I mean, Collins has been in office for only 17 months. How will his search for greener pastures so soon after taking office play with the locals? Didn't he run saying Erie County needed a chief executive, not a chief politician?

Considering his short tenure, he hasn't had the time to accomplish anything that would demonstrate his qualifications to serve as the state's CEO. That's no knock against him, but a reflection of the fact he's been in office less than a year-and-a-half, with no prior government experience.

Is the GOP really interested in Collins or already desperate for a candidate in the event Rudy Giuliani decides not to run?

Think of it: When the last time the party ran an upstater at the top of the ticket? 

Would a Collins run be much more than a vanity candidacy?

Given the state of the state GOP, its candidate faces a long, hard slog, unless Paterson somehow survives to top the ticket. And if  Paterson is the guy, Giuliani is regarded as the likely opponent.

Collins vs. Cuomo? Gee, I'd like to see the Vegas odds on that one. I'm not sure Collins even carries Erie County.

Warming up the skillet for some fried Pigeon - and Golisano?

I'm not going to accuse the state Board of Elections of being aggressive when it comes to the shenanigans of Tom Golisano and Steve Pigeon, but they're starting to make some noise, even if right now it's just a squeak.
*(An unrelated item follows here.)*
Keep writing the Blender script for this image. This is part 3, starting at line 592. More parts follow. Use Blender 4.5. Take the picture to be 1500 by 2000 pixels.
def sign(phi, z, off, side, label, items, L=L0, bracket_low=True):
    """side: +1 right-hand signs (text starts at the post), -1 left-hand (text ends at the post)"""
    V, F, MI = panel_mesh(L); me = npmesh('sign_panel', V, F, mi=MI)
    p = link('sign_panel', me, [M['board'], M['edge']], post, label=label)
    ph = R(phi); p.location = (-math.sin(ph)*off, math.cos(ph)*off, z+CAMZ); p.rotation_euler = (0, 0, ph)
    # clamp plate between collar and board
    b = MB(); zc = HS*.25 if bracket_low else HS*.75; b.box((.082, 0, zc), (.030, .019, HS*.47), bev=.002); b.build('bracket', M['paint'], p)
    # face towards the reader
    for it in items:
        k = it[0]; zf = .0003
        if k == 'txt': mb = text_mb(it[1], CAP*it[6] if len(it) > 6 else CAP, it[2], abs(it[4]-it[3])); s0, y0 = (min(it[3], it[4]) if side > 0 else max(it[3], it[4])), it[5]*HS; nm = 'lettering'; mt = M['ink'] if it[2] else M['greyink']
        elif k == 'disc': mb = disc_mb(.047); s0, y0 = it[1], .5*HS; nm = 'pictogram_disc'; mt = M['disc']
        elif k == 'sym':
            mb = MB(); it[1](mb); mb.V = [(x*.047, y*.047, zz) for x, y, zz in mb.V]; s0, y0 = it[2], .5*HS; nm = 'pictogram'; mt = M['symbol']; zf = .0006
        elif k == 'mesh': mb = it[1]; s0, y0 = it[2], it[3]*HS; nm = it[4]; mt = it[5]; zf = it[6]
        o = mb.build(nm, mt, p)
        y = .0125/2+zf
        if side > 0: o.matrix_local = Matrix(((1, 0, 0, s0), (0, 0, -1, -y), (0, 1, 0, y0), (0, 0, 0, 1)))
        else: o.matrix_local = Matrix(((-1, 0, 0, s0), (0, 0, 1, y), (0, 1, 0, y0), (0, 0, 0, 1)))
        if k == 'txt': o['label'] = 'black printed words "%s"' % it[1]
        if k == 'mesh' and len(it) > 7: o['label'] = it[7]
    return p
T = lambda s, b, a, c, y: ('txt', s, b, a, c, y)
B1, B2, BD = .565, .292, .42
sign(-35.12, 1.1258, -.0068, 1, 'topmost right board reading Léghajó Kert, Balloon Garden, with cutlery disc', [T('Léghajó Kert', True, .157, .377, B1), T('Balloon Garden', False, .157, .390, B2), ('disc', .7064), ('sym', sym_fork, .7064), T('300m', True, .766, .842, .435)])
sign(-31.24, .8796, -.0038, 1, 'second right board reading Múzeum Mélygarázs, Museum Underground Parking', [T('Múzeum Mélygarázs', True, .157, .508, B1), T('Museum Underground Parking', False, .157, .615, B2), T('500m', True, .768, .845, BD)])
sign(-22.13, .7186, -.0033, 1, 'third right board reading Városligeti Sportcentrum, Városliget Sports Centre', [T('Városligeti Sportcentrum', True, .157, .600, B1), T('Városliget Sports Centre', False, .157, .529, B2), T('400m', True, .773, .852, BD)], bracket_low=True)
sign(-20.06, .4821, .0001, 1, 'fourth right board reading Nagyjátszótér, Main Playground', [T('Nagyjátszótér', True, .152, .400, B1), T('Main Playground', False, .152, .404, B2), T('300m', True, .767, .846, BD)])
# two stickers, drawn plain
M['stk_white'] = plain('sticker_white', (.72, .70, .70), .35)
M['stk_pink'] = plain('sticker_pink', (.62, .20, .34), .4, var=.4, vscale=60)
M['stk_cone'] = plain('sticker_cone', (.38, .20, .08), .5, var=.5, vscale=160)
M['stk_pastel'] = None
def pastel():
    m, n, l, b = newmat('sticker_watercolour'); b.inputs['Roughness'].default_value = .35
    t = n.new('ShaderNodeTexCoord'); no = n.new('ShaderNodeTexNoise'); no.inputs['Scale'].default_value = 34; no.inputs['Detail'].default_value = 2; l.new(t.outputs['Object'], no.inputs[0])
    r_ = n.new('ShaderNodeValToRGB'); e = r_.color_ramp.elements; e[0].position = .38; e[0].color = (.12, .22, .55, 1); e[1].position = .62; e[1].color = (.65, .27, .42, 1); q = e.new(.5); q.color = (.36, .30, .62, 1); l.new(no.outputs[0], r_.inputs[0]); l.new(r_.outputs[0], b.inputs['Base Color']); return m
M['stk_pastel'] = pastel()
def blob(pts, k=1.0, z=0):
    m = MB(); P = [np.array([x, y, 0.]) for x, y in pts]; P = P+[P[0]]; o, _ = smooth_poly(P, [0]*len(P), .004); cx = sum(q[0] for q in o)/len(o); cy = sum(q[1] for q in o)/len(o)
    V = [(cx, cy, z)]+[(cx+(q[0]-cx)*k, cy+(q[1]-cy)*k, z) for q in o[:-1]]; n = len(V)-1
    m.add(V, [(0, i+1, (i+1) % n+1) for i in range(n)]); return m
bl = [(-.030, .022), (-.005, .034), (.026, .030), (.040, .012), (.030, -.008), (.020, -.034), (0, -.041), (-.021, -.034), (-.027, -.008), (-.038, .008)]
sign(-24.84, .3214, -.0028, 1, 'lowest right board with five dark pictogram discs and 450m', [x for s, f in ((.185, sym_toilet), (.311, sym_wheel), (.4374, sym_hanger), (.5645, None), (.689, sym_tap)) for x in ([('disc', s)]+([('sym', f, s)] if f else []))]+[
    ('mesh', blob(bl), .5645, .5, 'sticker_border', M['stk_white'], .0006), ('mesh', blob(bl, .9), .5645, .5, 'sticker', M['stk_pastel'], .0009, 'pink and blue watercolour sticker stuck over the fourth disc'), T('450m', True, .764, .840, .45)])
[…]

A $560 fine against their anti-Sam Hoyt front group, Mothers and Fathers Demanding Answers, for failing to file one of four delinquent campaign disclosure reports is a start. A board spokesman said they'll try again to serve papers on the organization in an effort to force compliance or obtain more judgments.

"It looks like they're 0 for 4," said spokesman John Conklin.

Golisano and pigeon A $500 fine is chump change to the billionaire from Rochester -- news flash, he's moving the Florida to avoid taxes here -- and he's probably insulated himself from being responsible for paying the fine. That's what front groups are for.

But there is certainly an embarrassment factor.

Moreover, there are signs that the Board of Elections is taking a serious look at allegations filed by, among others, the Erie County Board of Elections, that Responsible New York committed felony violations of state election law by pouring oodles of cash into the campaigns of several candidates for the state Legislature.

As an independent committee, Responsible New York could do that, provided it maintained an arms-length relationship with the campaigns it contributed to. But the allegation is that there was a lot of coordination going on. Felony kind of stuff.

And from the folks I'm talking to, those allegations may be gaining traction.

Conklin, of the Board of Elections, would not comment on the status of two complaints filed last fall against Responsible New York by Jeremy Toth, a political associate of Hoyt, and Erie County Board of Elections Commissioners Dennis Ward and Ralph Mohr.

As an independent political committee, Responsible New York does not have to comply with contribution limits to candidates provided they do not coordinate activities with their campaigns. Toth and the local Board of Elections have charged Responsible New York coordinated activities with several candidates last year and thus violated the spending caps.

Ward said state Board of Election investigators have contacted him and Mohr "several times. It appears from what they've said that they're conducting at least an informal investigation."

So maybe Conklin, the board spokesman, wasn't being altogether flip the other day when he explained that one reason why the board wasn't pressing Brian Davis was because they have "bigger fish to fry."

Meanwhile, the Erie County Board of Elections is continuing its own investigation, which predates the allegations lodged against Responsible New York, into the financial activities of several campaign committees operated by Pigeon.